Digital Marketing news Update Apple iCloud, Cisco Predictions, IPv6, Cookie Update and the Death of the Pub Quiz

 

Cisco predictions

Cisco has released its fifth annual Visual networking Index this week which predicts upcoming trends for the next 4 years.

Some of the highlights include the rise in internet connected devices to over 15 billion, the rise in internet traffic to 966 exabytes a year and a prediction that by 2015 one million minutes of video will be watched every second. That’s a lot!

But the most interesting issue highlighted in the report is the depletion of IPv4 addresses. Every device needs one to connect to the internet but the rise is mobile and device technology means there are no longer sufficient to go around.

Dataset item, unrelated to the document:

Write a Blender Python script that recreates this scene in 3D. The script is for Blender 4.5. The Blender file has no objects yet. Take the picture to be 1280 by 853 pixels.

In fact the last set of addresses was handed out in February by the Internet Assigned Numbers Authority and it expects these to be used by August this year. This could leave us in a bit of a pickle.

Luckily there’s a solution; IPv6 which despite being approved in 1998 has seen little take up due to the lack of understanding and testing around compatibility. However, now we seem to be at crisis point, the big boys are standing up and taking action.

There’s even a special day planned known on the inside as “World IPv6 Day” (catchy) on the 8 June when Cisco will be joining forces with Yahoo, Verizon, Google, Facebook and numerous others to test IPv6 compatibility with websites and associated networking technologies.

You can find out more about IPv6 at the IPv6 Act Now website. Can’t say I’m a fan of the site itself but the information is pretty clear and easy to read.

You can also read more about everything else in a report on Cisco’s website.

 

Apple iCloud

The world has gone Apple crazy this week. With the launch of the iCloud imminent, speculation has been widespread and varied about what this latest offering will look like.

Obviously the iCloud will store music and it looks as though this won’t be locked down to songs purchased through iTunes, you’ll also be able to stream songs bought (ahem) elsewhere.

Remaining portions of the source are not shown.